▽

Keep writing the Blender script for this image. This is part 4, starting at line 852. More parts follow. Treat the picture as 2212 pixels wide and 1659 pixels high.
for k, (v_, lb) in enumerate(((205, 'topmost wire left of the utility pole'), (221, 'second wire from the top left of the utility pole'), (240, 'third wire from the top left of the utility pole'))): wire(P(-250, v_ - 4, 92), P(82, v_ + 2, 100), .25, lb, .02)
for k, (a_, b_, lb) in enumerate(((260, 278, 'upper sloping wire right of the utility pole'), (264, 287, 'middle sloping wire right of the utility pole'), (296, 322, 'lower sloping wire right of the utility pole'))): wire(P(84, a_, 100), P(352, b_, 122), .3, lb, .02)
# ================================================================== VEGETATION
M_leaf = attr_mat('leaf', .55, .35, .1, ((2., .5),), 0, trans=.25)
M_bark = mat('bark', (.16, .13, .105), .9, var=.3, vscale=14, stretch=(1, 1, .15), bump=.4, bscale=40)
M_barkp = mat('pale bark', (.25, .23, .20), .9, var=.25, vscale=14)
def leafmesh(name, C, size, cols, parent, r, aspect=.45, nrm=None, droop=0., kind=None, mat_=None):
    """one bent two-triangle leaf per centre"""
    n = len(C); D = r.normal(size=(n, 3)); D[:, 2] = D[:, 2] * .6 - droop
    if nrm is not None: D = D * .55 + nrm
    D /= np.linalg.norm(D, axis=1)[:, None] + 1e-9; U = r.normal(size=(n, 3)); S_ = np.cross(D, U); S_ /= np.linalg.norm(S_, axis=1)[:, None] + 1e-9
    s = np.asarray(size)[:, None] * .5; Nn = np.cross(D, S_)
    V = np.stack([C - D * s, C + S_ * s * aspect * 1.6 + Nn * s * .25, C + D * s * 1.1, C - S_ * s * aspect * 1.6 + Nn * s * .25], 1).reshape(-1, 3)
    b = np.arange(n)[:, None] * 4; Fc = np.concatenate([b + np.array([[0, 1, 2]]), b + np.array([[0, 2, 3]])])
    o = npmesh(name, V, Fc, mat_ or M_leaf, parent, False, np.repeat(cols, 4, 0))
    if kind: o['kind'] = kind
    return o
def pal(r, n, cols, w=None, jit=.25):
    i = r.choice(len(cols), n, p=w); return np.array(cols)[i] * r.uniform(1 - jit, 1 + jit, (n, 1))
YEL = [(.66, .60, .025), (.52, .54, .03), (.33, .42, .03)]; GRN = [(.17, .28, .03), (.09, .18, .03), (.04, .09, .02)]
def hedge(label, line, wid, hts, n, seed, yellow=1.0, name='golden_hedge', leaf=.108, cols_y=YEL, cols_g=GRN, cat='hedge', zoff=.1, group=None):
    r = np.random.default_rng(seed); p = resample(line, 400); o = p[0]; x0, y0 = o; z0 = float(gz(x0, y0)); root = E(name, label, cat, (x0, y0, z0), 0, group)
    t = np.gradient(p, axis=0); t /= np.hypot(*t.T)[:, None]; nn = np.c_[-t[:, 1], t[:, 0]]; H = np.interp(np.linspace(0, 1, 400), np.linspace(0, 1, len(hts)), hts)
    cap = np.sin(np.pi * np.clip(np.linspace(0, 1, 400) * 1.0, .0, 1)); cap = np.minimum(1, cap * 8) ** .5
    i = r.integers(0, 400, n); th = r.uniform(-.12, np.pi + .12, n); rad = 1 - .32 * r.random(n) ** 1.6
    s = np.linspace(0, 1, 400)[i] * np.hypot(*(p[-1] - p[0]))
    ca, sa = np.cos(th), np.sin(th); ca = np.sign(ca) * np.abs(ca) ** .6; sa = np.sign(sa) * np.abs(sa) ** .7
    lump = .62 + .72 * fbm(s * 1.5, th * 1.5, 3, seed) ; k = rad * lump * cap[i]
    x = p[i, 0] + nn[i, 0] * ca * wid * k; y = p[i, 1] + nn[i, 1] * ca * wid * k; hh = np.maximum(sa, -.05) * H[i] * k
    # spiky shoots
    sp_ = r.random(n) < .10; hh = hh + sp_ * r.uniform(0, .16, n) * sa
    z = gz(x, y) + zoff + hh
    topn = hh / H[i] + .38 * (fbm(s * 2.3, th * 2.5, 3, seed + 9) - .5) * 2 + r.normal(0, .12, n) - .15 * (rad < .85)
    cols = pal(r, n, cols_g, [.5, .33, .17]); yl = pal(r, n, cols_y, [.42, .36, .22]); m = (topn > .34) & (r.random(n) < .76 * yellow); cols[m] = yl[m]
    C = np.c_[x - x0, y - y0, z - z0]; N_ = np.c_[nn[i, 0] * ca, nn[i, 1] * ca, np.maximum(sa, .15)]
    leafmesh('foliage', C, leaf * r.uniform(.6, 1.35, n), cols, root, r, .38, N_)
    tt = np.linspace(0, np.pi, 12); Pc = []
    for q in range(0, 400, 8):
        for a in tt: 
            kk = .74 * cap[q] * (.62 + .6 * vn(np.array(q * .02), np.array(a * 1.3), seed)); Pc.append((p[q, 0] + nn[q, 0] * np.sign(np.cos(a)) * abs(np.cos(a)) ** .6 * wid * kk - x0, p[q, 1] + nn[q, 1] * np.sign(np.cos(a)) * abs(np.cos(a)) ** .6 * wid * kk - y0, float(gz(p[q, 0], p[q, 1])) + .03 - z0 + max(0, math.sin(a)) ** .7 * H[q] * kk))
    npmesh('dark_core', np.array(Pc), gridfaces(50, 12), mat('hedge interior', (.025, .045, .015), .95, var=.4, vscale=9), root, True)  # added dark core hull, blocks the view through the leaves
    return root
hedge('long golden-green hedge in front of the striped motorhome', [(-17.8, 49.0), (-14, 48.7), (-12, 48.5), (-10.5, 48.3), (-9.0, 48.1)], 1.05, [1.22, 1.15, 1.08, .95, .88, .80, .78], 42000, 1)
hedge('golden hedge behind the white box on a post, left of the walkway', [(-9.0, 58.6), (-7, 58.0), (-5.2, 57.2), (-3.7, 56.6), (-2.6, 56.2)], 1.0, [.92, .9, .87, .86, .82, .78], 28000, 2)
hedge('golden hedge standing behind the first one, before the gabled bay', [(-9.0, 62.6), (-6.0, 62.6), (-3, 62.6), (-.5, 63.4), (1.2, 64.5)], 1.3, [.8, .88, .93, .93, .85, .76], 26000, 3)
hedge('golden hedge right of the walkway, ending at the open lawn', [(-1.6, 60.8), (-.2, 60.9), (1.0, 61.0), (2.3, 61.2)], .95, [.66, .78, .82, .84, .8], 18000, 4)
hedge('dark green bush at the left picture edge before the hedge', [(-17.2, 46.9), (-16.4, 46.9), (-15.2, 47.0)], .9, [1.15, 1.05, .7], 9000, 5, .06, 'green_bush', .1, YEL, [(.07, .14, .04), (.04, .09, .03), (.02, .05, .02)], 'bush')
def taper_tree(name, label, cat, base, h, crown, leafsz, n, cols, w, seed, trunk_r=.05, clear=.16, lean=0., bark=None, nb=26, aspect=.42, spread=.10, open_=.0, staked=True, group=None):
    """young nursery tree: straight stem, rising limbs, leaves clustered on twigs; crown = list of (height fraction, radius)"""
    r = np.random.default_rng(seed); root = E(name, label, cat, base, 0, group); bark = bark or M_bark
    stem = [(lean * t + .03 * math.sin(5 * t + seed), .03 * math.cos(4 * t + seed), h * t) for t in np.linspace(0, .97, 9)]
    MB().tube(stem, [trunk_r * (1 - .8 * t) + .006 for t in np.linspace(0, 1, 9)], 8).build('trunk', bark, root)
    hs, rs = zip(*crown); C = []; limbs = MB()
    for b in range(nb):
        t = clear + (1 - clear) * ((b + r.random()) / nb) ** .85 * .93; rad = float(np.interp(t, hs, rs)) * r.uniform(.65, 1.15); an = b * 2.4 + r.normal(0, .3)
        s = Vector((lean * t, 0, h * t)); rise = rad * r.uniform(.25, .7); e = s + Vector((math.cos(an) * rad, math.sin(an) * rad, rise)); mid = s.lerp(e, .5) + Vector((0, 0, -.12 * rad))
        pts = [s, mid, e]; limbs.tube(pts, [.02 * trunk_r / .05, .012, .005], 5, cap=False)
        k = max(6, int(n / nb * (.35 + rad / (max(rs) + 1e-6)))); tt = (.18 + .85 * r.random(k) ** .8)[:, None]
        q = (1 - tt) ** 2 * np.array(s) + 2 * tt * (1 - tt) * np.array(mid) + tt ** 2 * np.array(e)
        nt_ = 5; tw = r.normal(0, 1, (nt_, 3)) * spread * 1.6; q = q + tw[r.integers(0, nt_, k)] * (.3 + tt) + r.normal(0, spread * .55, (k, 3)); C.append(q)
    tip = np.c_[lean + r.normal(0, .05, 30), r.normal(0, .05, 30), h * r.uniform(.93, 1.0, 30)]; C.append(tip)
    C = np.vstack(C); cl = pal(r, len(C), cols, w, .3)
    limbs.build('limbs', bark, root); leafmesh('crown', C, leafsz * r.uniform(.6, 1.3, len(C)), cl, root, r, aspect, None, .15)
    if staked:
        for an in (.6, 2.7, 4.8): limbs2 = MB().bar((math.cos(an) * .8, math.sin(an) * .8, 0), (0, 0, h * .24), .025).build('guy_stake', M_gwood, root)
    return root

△

— WORK TO DO —
Only the lines from the line with "topn = hh /" to the line with "C = np.c_[x", inclusive, are to be printed, exactly as they appear.

— WRITTEN SOLUTION —
    topn = hh / H[i] + .38 * (fbm(s * 2.3, th * 2.5, 3, seed + 9) - .5) * 2 + r.normal(0, .12, n) - .15 * (rad < .85)
    cols = pal(r, n, cols_g, [.5, .33, .17]); yl = pal(r, n, cols_y, [.42, .36, .22]); m = (topn > .34) & (r.random(n) < .76 * yellow); cols[m] = yl[m]
    C = np.c_[x - x0, y - y0, z - z0]; N_ = np.c_[nn[i, 0] * ca, nn[i, 1] * ca, np.maximum(sa, .15)]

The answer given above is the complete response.